Source: FE Analytics

“Will this continue?” he asked. “The US Federal Reserve is expected to increase the pace of its interest rate hikes this year, especially now that the US tax cut is law.

“And the Fed is no longer the only major central bank that is expected to tighten monetary policy: upbeat European economic data may lead to a faster unwinding of the continent’s ultra-loose interest rates and quantitative easing programme.”

Indeed, changing central bank policy around the world is likely to have a significant impact on markets in 2018, as the move away from loose monetary policy continues.

Chillingworth added: “Even Japan’s much-maligned economy has been looking much healthier lately, potentially paving the way for a reduction in its mind-boggling level of monetary stimulus.


 

“Tighter policy around the world would mean higher discount rates and therefore less valuable future cash flows.”

However, while central banks have already begun to hike rates and quantitative easing programmes look to be nearing the end of their lifecycles, policymakers may still remain wary of tightening policy too quickly, said Chillingworth.

With the global financial crisis still fresh in the memory of many rate-setters and economic growth still fragile, many central bankers have avoided making too drastic changes.

But Rathbone’s chief investment officer warned that investors might need to prepare for increased volatility in 2018, if central bankers prove too cautious.

Chillingworth continued: “If this wariness continues, it seems likely tighter monetary policy will be accompanied by decent economic growth, which should feed corporate revenue growth.

“As more valuation components move in different directions, greater volatility could be in the pipe for both bond and equity markets.”

    
Source: FE Analytics

Indeed, volatility was conspicuous by its absence last year despite a number of potentially geopolitical headwinds, including elections in key European states and the worsening of relations between the US and North Korea over the latter’s missile and nuclear weapons programme.

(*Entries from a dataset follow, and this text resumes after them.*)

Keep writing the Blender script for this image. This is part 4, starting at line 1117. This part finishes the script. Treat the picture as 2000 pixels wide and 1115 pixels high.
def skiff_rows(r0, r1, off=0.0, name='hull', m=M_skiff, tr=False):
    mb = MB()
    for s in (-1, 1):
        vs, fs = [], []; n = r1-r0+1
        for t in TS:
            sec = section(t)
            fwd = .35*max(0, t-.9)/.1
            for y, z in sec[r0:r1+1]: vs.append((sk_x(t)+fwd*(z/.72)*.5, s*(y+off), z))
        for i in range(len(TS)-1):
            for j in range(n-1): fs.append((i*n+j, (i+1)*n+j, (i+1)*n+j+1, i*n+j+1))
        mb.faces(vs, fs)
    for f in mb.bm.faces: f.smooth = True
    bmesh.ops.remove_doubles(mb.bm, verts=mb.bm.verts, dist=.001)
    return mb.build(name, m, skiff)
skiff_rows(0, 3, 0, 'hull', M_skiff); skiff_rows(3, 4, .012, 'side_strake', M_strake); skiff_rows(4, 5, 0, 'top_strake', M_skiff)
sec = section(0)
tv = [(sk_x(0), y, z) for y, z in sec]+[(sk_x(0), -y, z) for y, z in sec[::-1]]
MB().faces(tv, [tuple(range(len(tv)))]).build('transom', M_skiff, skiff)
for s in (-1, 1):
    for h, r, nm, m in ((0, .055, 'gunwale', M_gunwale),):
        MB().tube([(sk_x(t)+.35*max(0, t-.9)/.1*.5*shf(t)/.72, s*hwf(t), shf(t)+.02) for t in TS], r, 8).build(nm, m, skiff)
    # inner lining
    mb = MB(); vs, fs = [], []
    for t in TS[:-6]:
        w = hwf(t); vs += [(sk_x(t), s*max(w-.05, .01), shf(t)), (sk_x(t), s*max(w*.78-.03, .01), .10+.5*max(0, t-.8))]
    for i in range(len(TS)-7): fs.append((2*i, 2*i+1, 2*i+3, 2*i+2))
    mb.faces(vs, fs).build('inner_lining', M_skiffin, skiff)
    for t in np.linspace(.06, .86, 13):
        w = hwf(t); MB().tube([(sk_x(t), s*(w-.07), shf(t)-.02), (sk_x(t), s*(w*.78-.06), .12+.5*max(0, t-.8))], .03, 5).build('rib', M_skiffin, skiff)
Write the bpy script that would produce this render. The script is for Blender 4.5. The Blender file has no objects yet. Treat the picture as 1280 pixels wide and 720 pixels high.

As such, volatility was lower across major indices – in local currency terms – during 2017 compared with 10-year annualised figures despite these challenges, as the above table shows.

He said: “Politics had very little direct influence on markets in 2017, with investors concentrating on rising earnings across major markets and generally – and eventually – ignoring everything from threats of nuclear apocalypse to the rise of far-right nationalism.”

The question for Chillingworth is whether ‘more of the same’ can be applied to market performance this year, however.

As the bull run in markets has continued investors have become increasingly nervous about how much further it has left to go.



But for Chillingworth, the economic backdrop continues to look stable and supportive of markets in 2018, highlighting the bullish growth forecasts by the International Monetary Fund (IMF).

“Last year, two-thirds of the 25 largest economies grew faster than their long-run averages and the IMF believes that should continue into 2018,” he explained.

Global economic activity forecasts

 

Source: IMF

The chief investment officer said while the more positive economic growth outlook has buoyed some, the biggest driver of markets has been improving company data such as company earnings.

He said: “US markets became excited about tax cuts, which were finally inked just before Christmas, but most of the year’s upward momentum came from company fundamentals.”

Whether the improvement in corporate data seen last year will continue into 2018 remains to be seen. However, fund managers remain confident they will see ‘more of the same’ in this area, with the latest Bank of America Merrill Lynch Fund Manager Survey showing that 15 per cent of managers believe earnings will rise by 10 per cent or more, the highest level since 2011.

Chillingworth added: “As we come off a strong year for share markets, many dream of another soaring uplift in 2018. Our fingers are definitely crossed. However, we feel it’s more prudent to prepare for a rockier investment landscape.

“Barring a sudden global downturn, equities should offer adequate returns – better than bonds, at least. But expectations should be tempered, lest irrational exuberance get the better of us.”